JEFFERSON CITY—The Missouri House of Representatives gave final approval for proposed changes to state laws regarding the use of seclusion and restraint in public schools.

House Bill 1568, sponsored by Rep. Dottie Bailey, R-Eureka, would require public schools to have seclusion and restraint policies that address:

  • When a child should be removed from restraint, seclusion or isolation 
  • Annual mandatory training
  • Reporting occurrences of restraint, seclusion or isolation to the parents and the state Department of Elementary and Secondary Education (DESE)
  • Annual review of use of restraint, seclusion or isolation

Additionally, the bill defines "restraint" and "seclusion," and requires school districts to have a policy prohibiting the use of seclusion and restraint for any reason other than when there is "imminent danger of physical harm to self or others." Restraint is defined as physical or mechanical (use of any device or equipment to restrict freedom of movement); seclusion is the involuntary confinement of a student alone in a room or area that the student cannot leave.

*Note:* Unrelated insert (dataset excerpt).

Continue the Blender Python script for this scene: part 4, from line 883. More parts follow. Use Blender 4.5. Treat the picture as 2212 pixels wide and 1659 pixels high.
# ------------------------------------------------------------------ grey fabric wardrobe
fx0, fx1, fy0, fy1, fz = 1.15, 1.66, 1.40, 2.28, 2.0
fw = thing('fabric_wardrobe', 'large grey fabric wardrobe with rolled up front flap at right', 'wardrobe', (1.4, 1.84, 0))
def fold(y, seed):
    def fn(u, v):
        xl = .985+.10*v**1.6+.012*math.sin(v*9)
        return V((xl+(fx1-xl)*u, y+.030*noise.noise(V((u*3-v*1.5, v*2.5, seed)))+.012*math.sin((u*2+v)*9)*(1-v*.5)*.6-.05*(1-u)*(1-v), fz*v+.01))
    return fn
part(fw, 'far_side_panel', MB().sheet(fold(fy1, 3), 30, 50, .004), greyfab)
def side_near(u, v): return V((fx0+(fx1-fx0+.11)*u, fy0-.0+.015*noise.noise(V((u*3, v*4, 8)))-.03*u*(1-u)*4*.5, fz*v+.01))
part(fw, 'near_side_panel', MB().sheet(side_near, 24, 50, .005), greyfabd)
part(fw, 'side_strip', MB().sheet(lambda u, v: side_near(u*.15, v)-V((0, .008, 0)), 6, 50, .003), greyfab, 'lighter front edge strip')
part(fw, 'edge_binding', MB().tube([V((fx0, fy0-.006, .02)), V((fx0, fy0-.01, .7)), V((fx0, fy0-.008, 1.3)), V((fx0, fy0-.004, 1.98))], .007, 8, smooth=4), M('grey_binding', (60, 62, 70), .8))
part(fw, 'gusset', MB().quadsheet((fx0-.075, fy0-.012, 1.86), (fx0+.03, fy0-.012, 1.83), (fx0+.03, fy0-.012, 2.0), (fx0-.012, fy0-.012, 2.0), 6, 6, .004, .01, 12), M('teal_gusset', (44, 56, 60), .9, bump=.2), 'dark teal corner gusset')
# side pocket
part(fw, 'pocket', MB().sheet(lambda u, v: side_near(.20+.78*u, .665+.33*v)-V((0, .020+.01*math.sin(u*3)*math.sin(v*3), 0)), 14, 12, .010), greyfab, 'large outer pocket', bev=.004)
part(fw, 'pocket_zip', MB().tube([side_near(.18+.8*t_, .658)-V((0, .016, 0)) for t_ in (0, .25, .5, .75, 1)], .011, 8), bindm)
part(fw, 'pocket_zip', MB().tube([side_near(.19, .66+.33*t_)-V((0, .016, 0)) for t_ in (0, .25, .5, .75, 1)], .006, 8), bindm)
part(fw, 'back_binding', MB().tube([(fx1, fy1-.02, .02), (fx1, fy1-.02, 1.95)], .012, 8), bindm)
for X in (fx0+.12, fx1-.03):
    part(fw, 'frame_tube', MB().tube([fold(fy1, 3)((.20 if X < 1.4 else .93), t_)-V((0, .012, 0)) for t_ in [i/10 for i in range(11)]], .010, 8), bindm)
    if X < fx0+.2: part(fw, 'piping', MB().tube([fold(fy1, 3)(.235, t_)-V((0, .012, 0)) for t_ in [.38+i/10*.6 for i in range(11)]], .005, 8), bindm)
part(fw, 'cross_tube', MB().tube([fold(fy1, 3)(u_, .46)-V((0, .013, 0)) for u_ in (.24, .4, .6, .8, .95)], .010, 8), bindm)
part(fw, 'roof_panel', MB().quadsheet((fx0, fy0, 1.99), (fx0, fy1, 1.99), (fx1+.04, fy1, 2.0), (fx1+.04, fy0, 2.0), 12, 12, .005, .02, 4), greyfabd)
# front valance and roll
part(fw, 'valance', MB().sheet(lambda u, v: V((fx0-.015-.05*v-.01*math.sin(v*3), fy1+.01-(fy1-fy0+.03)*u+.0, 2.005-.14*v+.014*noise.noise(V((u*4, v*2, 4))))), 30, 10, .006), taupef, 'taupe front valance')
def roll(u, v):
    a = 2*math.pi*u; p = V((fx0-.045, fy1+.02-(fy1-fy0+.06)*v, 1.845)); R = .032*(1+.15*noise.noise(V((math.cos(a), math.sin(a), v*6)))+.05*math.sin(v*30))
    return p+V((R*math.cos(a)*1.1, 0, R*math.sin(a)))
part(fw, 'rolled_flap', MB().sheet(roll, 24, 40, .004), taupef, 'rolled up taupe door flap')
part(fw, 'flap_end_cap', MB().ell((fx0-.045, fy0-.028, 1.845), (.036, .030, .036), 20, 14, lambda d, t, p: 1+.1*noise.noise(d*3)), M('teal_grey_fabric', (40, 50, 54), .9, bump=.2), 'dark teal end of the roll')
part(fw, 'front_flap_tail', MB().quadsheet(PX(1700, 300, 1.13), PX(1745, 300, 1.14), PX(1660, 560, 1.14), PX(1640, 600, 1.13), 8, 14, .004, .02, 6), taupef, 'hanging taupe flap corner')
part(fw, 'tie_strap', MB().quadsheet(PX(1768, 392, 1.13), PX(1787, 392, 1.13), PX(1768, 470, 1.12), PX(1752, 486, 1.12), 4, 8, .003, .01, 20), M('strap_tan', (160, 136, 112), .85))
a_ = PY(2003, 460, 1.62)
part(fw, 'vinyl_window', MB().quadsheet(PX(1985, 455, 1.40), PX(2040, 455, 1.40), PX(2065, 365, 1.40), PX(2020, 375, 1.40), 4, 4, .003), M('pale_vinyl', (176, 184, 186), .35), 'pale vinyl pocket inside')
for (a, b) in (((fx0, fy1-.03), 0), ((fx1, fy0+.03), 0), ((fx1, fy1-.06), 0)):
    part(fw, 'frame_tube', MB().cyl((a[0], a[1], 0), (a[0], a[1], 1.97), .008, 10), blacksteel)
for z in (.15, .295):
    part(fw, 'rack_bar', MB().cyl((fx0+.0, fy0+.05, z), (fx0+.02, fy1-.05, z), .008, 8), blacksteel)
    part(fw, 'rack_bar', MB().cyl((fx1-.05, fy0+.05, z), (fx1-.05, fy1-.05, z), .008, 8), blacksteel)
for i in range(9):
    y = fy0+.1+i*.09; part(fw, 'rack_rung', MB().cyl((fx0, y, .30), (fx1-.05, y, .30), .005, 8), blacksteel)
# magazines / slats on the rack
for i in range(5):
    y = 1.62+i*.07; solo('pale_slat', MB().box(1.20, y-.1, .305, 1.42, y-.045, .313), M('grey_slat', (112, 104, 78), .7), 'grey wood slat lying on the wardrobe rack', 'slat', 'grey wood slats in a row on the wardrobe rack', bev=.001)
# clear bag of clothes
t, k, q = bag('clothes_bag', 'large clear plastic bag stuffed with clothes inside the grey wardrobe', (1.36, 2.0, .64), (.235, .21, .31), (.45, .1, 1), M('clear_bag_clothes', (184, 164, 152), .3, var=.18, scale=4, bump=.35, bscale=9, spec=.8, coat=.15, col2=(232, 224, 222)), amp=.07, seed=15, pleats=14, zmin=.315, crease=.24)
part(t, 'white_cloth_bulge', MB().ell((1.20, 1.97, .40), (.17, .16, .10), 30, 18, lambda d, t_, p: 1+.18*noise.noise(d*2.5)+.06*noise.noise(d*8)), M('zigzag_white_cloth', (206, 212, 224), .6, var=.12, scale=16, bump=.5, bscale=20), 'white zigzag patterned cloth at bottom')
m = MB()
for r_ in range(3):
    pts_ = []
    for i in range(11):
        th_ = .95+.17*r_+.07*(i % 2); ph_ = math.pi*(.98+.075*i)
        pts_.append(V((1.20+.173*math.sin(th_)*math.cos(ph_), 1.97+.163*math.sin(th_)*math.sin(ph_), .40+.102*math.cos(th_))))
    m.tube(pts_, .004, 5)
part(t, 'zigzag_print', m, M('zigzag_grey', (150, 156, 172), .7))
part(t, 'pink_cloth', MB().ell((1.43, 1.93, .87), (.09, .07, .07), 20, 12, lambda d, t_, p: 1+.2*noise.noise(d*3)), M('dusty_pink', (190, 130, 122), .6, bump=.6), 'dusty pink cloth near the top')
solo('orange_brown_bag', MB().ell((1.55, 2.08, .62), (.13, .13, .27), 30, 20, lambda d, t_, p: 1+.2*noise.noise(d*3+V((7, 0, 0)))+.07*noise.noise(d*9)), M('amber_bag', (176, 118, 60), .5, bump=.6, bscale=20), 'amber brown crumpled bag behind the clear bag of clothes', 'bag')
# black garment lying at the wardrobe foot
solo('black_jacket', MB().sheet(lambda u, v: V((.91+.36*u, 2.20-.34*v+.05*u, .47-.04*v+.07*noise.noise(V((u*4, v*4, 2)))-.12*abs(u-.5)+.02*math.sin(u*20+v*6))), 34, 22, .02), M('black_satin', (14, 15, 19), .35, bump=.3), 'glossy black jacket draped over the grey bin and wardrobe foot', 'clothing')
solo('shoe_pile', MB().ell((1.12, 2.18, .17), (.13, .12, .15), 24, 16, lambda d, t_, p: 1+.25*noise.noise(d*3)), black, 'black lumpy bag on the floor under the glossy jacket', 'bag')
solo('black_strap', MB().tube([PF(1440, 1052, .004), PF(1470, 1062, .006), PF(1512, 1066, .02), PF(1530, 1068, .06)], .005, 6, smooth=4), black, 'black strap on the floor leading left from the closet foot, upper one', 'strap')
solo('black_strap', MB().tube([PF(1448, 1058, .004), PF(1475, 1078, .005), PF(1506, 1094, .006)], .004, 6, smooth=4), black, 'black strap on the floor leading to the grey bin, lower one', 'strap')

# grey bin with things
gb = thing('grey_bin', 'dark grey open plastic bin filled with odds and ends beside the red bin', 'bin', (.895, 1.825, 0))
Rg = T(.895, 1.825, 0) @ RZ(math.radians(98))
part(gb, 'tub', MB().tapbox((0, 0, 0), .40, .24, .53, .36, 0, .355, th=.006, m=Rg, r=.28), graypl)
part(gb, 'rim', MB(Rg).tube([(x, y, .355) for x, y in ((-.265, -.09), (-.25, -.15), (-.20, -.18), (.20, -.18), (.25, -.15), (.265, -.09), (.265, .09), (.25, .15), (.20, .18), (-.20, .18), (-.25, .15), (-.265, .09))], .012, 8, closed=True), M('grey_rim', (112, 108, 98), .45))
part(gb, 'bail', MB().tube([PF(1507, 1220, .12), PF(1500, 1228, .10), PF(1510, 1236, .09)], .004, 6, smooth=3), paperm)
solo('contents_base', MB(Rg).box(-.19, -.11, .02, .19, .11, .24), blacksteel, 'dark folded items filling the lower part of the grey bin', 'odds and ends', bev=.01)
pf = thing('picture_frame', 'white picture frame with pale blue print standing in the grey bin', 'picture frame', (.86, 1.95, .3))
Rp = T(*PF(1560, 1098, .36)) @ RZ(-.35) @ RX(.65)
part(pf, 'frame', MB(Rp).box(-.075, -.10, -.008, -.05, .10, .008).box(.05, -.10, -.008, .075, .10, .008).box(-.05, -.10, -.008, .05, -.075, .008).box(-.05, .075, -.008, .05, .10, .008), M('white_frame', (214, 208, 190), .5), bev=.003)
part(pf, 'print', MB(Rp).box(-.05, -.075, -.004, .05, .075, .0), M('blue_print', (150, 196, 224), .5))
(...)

All incidents would be required to be reported to the department's data system and be publicly available, with protection for individuals who report policy violations.

Reps. Chuck Basye, R-Rocheport; Kip Kendrick, D-Columbia; Cheri Toalson Reisch, R-Hallsville; Martha Stevens, D-Columbia; and Sara Walsh, R-Ashland, all voted in favor. 

The bill passed by a vote of 149-4 and now heads to the Senate, where lawmakers will have the opportunity to discuss and amend the bill.